Moments of resilience or courage

From Failure to Flow: Lessons from the Sea and Beyond

By Commander Amit Arvind (Retd) 

As a schoolboy, I was always at the top of my class. But joining the National Defence Academy was a wakeup call. Surrounded by brilliant peers excelling in academics, sports, and leadership, I struggled. For five terms, I scraped through, just passing. In my fifth term, I chose sailing over studying for exams — and failed. 

Relegation was a shock. My parents were stunned, my friends disbelieving. I had to join a junior course, carrying the stigma of failure. Yet, an adjutant showed unexpected compassion, wiping my punishments clean and telling me to start afresh. My course mates rallied around me, offering support that remains unmatched even today. That failure became my turning point. I topped academics the next term, won a boxing medal, and passed out as the best naval cadet. 

In the Navy, I carried that hunger forward. As a young officer on INS Kripan, I was eager to prove myself during a boarding operation. My commanding officer, calm and deliberate, refused to send us aboard. Minutes later, the vessel blew itself up. His decision saved my life. That moment reshaped my view of leadership: wisdom often lies in restraint, not action. 

During Kargil, I served on INS Veer, deployed off Pakistan amidst rough seas and devastation. Dead bodies of fishermen floated around us — a reminder that nature’s fury can be more relentless than war itself. 

Parallel to service, I pursued sailing as a sport. From national championships to Asian Games medals, I discovered that the real joy lay not in winning but in the process — the training, the discipline, the flow.
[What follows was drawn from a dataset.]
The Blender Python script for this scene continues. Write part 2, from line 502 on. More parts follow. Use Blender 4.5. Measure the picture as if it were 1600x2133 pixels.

Even today, at 51, I run marathons and stay fit, driven by the same lesson: success is fleeting, but the process sustains. 

Reflection 

Failure at NDA taught me resilience. It showed me that setbacks can ignite hunger and discipline if met with support and reflection. Leadership at sea taught me that calm judgment saves lives, and that not every opportunity for glory should be seized. 

Sports reinforced the value of process over results. Medals fade, but the state of flow, the joy of training, and the discipline of preparation remain lifelong companions. 

Together, these experiences taught me that success is not about avoiding failure, but about learning from it, trusting the process, and staying balanced. 

ABCEL Perspective 

Commander Amit’s journey highlights the power of failure as a teacher, restraint as leadership, and process as the true path to excellence. Veterans bring these lessons into civilian life: they know how to recover from setbacks, lead with calm judgment, and sustain effort over the long term. 

In a world obsessed with instant success, veterans remind us that resilience, patience, and balance are the real foundations of achievement. ABCEL celebrates these lived experiences, showing how military ethos enriches civilian careers and communities.